I was about to post my second post to the photo gallery when I received the error message that my file was too large. The photo before processing with Topaz DN was 15 meg. After processing the file was 25 meg. So, is Topaz Denoise doing something in addition to reducing noise?
Depends, if you are comparing a submitted RAW file (or JPG) size to the resulting DN .tif file it can be a larger file.
You might get a better insight into your question if you told us something about the file format of the submitted photo and what you told DN the file type to save as the finished image.
rrmerkov wrote:
I was about to post my second post to the photo gallery when I received the error message that my file was too large. The photo before processing with Topaz DN was 15 meg. After processing the file was 25 meg. So, is Topaz Denoise doing something in addition to reducing noise?
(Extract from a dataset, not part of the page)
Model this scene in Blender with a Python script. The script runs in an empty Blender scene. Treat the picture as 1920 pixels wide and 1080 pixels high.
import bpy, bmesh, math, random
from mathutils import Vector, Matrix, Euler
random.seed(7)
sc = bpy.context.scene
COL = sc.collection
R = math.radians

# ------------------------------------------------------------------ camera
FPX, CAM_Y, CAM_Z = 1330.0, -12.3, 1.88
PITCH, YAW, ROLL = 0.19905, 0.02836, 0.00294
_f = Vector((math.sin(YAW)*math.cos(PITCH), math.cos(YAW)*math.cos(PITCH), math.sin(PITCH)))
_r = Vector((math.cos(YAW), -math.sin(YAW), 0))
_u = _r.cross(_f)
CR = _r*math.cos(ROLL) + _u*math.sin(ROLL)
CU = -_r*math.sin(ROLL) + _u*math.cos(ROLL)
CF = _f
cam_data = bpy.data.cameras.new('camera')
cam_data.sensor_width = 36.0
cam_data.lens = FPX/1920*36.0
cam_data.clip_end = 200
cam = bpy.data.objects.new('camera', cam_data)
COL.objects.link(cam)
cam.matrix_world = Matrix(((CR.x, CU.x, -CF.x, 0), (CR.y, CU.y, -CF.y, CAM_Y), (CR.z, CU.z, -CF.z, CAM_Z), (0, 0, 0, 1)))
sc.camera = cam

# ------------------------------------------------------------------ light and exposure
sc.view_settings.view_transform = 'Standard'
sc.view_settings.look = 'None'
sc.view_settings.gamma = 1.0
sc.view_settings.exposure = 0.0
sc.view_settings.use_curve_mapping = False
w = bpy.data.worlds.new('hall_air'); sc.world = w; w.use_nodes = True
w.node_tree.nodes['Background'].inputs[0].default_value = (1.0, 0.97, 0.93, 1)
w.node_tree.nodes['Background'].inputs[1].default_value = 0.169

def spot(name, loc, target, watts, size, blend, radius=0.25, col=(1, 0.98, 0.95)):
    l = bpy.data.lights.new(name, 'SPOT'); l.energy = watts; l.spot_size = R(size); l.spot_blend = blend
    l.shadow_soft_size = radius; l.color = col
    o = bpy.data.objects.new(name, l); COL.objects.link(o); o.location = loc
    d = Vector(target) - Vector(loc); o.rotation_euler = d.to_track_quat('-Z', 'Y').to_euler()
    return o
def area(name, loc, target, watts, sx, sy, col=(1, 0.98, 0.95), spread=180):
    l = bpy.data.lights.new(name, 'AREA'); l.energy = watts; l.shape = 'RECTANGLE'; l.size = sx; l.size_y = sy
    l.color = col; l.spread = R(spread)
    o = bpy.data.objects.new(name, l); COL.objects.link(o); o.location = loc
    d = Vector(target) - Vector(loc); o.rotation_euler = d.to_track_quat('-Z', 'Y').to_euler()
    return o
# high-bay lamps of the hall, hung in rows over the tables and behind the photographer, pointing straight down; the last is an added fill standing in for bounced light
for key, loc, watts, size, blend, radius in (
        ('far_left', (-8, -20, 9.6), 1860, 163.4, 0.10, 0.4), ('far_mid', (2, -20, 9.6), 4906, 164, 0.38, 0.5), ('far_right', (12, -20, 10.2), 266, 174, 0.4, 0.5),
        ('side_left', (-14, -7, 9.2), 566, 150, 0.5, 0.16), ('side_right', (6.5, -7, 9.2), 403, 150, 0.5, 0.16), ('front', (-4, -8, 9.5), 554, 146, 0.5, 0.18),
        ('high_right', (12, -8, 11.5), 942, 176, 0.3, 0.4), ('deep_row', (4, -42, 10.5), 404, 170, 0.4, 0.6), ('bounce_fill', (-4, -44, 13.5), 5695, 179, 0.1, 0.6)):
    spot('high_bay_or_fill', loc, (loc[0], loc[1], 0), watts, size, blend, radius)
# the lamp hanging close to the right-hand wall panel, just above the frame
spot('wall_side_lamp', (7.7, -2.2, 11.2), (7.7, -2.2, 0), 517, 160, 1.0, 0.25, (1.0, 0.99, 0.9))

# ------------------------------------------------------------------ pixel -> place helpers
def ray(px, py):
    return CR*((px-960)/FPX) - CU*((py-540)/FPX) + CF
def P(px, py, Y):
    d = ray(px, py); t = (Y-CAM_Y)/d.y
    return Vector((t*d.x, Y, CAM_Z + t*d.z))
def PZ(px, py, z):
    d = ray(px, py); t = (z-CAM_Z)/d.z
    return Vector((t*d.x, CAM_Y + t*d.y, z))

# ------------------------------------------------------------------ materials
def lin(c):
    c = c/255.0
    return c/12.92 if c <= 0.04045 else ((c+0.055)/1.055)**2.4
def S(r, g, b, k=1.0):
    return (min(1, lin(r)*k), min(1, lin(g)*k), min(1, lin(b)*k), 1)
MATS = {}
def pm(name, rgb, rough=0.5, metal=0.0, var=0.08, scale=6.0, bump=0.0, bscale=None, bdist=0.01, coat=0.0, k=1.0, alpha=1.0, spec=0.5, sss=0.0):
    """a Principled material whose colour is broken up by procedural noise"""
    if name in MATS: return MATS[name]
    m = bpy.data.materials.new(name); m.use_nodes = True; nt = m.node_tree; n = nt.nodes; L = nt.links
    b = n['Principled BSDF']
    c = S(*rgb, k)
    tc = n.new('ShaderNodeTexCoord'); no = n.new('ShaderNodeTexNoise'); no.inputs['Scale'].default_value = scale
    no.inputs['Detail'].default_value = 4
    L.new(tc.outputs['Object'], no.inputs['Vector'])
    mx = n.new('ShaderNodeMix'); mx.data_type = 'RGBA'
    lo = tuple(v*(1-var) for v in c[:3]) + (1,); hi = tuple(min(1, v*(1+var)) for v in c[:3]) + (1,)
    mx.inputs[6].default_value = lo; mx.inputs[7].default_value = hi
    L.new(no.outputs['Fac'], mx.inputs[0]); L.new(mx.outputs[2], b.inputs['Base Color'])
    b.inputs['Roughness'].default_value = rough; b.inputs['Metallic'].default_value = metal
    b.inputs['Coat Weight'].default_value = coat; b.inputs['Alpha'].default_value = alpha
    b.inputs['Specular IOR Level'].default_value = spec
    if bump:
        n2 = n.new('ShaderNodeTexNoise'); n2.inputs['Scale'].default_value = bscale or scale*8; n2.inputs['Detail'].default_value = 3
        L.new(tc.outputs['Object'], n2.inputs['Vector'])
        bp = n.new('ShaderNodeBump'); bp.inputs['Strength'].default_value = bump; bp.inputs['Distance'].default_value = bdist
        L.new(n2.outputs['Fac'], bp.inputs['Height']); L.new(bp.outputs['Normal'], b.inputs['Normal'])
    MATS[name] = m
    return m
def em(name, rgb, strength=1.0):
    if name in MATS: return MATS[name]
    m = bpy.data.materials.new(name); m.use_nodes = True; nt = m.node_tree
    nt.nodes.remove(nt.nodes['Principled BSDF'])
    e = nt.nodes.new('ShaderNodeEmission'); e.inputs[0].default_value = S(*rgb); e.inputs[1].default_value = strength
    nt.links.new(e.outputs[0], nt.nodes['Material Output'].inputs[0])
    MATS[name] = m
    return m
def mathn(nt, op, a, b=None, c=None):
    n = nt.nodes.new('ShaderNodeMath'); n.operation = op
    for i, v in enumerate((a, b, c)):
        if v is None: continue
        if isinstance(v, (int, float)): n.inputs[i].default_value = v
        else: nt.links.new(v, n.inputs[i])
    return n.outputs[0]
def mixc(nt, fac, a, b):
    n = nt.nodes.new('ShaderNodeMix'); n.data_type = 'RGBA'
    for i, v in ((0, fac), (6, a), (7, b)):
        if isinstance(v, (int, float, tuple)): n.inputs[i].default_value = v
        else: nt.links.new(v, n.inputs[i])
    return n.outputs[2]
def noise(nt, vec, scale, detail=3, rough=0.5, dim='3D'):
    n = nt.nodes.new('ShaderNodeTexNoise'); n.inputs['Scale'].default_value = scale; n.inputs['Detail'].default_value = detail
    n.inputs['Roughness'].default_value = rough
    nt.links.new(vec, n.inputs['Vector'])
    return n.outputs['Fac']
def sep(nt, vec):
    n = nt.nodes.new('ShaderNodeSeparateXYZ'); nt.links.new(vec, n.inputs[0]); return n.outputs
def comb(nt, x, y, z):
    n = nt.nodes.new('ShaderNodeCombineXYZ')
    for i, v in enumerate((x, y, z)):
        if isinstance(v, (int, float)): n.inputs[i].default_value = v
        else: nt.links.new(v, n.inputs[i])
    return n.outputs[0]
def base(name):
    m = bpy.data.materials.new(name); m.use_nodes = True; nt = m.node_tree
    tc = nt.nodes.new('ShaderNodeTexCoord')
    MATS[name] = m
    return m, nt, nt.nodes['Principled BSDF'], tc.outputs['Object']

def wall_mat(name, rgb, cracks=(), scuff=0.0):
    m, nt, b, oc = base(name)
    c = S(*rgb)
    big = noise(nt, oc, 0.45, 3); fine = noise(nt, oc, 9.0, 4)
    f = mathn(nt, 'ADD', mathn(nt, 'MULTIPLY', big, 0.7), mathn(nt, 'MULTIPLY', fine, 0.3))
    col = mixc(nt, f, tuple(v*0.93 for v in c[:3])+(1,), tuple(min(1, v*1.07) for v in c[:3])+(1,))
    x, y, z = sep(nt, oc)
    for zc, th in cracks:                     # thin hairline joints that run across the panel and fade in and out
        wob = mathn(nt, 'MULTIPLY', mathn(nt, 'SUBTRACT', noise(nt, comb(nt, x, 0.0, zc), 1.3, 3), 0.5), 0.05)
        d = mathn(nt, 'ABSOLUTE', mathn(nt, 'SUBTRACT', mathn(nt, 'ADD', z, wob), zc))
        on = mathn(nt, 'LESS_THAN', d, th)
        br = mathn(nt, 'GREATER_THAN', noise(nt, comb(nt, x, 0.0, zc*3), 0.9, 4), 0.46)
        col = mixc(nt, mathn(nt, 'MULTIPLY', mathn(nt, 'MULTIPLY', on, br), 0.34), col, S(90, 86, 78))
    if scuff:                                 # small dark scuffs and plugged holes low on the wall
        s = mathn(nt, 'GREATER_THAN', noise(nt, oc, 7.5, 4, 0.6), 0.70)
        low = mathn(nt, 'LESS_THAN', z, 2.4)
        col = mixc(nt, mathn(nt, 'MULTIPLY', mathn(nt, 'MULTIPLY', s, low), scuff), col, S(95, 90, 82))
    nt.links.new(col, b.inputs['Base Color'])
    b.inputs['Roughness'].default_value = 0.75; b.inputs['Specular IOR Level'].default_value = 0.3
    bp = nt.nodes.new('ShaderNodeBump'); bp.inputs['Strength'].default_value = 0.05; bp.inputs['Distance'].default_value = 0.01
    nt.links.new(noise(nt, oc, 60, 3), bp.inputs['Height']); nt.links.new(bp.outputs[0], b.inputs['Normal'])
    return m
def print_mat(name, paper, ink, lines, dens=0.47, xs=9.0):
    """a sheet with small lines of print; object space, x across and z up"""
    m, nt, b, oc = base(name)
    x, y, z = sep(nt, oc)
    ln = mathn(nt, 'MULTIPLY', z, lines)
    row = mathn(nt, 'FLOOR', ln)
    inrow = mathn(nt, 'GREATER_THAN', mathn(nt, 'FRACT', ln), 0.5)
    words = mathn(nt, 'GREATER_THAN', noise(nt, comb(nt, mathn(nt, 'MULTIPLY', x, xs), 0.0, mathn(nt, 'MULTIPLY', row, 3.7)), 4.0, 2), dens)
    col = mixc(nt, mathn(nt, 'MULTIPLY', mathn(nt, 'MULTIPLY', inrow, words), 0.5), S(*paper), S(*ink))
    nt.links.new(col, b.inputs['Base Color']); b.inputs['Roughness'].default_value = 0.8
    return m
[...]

It happens with all my photos I run through Topaz Denoise Ai. It does not bother me. Why don't you ask Topaz. I've always found their tech support people very helpful.
fredpnm wrote:
Depends, if you are comparing a submitted RAW file (or JPG) size to the resulting DN .tif file it can be a larger file.
You might get a better insight into your question if you told us something about the file format of the submitted photo and what you told DN the file type to save as the finished image.
Thanks for your reply. The format of the file that I submitted was JPG and the format of the file tpye that DN saved was also JPG.
AndyGarcia wrote:
It happens with all my photos I run through Topaz Denoise Ai. It does not bother me. Why don't you ask Topaz. I've always found their tech support people very helpful.
Thanks for your reply. I will try asking Topaz' support.
rrmerkov wrote:
Thanks for your reply. The format of the file that I submitted was JPG and the format of the file tpye that DN saved was also JPG.
Thanks for the information. I opened a .jpg file, ran standard noise reduction on it, and then saved it as a .jpg. The initial file was 1.41 MB and the saved file was 2.07 MB. So there is an increase in file size - not great but still, as you pointed out, a larger file. It will be interesting to hear the reason for this from Topaz.
kymarto
Loc: Portland OR and Milan Italy
rrmerkov wrote:
Thanks for your reply. The format of the file that I submitted was JPG and the format of the file tpye that DN saved was also JPG.
If you sharpen you have fewer similar pixels that can be grouped together in the compression algorithm. Very detailed jpgs are much larger than those with less detail.
kymarto
Loc: Portland OR and Milan Italy
fredpnm wrote:
Thanks for the information. I opened a .jpg file, ran standard noise reduction on it, and then saved it as a .jpg. The initial file was 1.41 MB and the saved file was 2.07 MB. So there is an increase in file size - not great but still, as you pointed out, a larger file. It will be interesting to hear the reason for this from Topaz.
There are various levels of jpg compression. When a highly compressed jpg is opened and then saved, it may be saved with lower compression and therefore will be larger in size even if is of the same detail.
So even if you process a jpg and remove detail, and then save it as a higher quality (lower compression) jpg it will be larger than the original.
Some programs like Photoshop have different levels of jpg compression, from highly compressed/low quality to less compressed/higher quality. The lowest quality setting can yield an image a small fraction the size of the highest quality setting.
If you take a medium quality jpg and resave it at maximum compression/lowest quality, and then reopen and resave at the highest quality, it will be many times the size of the original but even lower quality than the low quality image--because it is lossy compression, always decreasing quality no matter how high the setting, and what is lost can never be regained, even if you save later at a higher quality.
In fact, every time a jpg is simply reopened and resaved, the quality gets lower no matter how high the quality setting. This is why I only ever save in jpg after all editing is done.
Thanks for the info and the link. I was not aware of the recommended resizing.
My output .tif file produced by Topaz DeNoise AI is bigger than the input .tif file. I noticed that yesterday. I have version 3.2.0. This might have happened with older versions too - but yesterday I was doing bulk processing (usually I just call the PS plugin) and so the output files had different names from the inputs, allowing me to compare sizes.
Folks whether you process your shots in Photoshop, Lightroom, Capture One, Luminar 4, or any Topaz software, once you work on the files in post you WILL add image size as you have changed and added data to the pixels with your adjustments. There is no free lunch.
That is perfectly normal and unavoidable unless you remove elements in the photo. You can still resize any image to be what size you prefer during output.
Cheers
OhD
Loc: West Richland, WA
It may be that DN converts multi-pixel, monochromatic blobs of noise into the same number of pixels with different colors to create a gradient between the boundaries of the blob. This would not be as readily compressed as a blob and would increase the file size accordingly. You might inspect some of your images - maybe crop a noisy picture down to a few hundred pixels, then apply DN to a copy of the crop and compare them both for file size and visually to test my theory. Comparing histograms of the two samples might be informative.